Shareholder power 'holding back economic growth'
- Published
The Bank of England's chief economist has expressed concern that shareholder power is leading to slower growth.
Andy Haldane told BBC Newsnight that business investment had been lower than was "desirable" for years.
One reason was that a high proportion of corporate profits were being paid out to shareholders rather than reinvested in the company.
He said that in 1970, £10 out of each £100 of profits were typically paid to shareholders through dividends.
Today, however, that figure was between £60 and £70. Mr Haldane argued that left far less cash available for growth-boosting investment and that firms risked "eating themselves".
Corporate short-termism - a focus on immediate gains rather than long-term prospects - was a rising problem for companies and pre-dated the financial crisis, he said.
Mr Haldane believes that one possible major cause of this short-termism is the nature of UK company law, which gives most decision making power to shareholders.
Less long-term interest
The nature of shareholding has changed over time. In 1945 the average investor held a share for an average of six years, but that has now fallen to just six months.

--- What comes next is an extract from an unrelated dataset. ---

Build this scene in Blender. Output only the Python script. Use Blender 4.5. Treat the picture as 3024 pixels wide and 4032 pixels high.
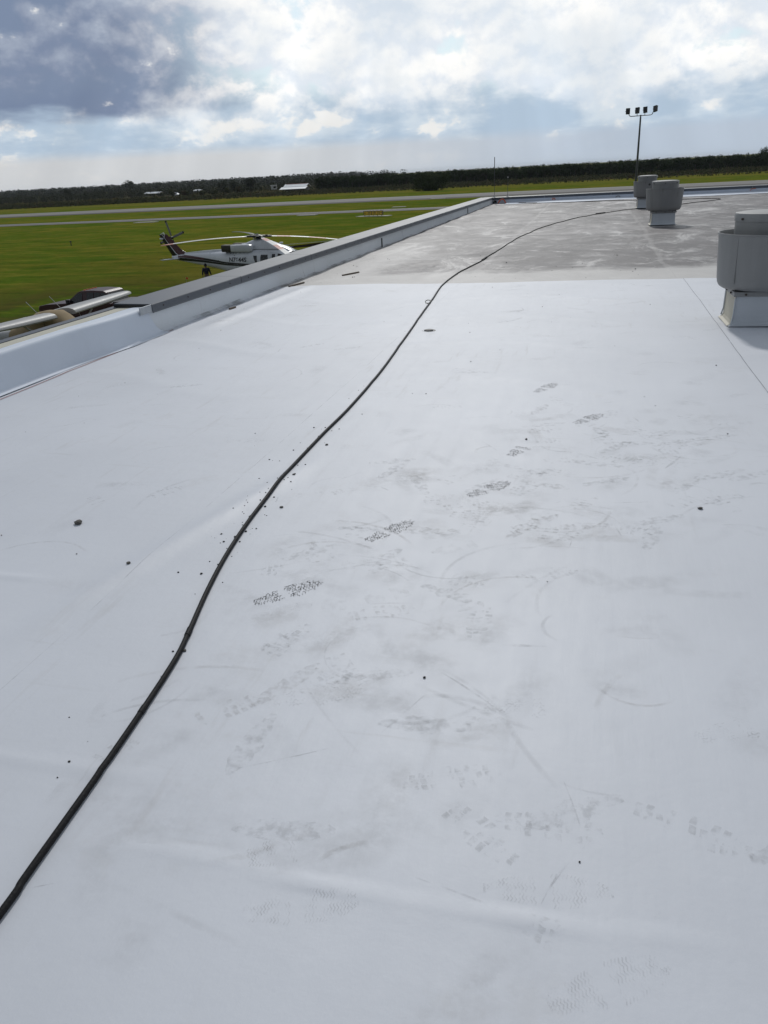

These lower holding periods mean that the people ultimately charged with making decisions may have less interest in the long-term health of the companies they invest in.
He welcomed the Government's productivity plan to boost UK growth, but noted that increasing investment was a major part of that policy and argued that an examination of UK company law may be needed.
While the UK and US systems give a prime position to shareholders in the governance of companies, other models are available. Mr Haldane noted that other systems of corporate law give greater weight to other stakeholders - such as employees and customers - than the UK system.
He argued that the model of the shareholder-dominated firm had been very successful over the past 150 years, but also said it was possible to "have too much of a good thing". With business investment low and productivity growth weak, it may be the time to look again at the model, Mr Haldane added.
Free thinker
He argued that changing management incentives and the structure of companies to better align incentive for the longer term would be "a good thing".
Mr Haldane, who has been the Bank's chief economist since last year and sits on the interest rate setting Monetary Policy Committee, is widely regarded as a free thinker and an internationally influential central banker.
He has previously argued that incentive structures in banks led to short-term decision making, too much borrowing and ultimately contributed to the financial crisis of 2008.
Today's intervention represents a widening of his critique to include non-banks.
On the Bank's Monetary Policy Committee Haldane is seen as the most "dove-ish" member - the least likely to vote for an interest rate rise in the near-term. Today he reiterated his view that rates could go up or down in the future and that he thought the current level was appropriate for the near term.
He said that the UK economy was "still healing" rather than back to full health. Combined with the fact that there are no immediate price pressures (with CPI inflation at 0%) and what he called a "wobbly world" outlook, he did not see a need for an interest rate rise soon.
Speaking about the longer term growth outlook, he said he saw economic "headwinds" such as demographic change, the overhang of high debt from the crisis and its aftermath and the rise of short-termism that could mean economic growth in the future is weaker than in the past.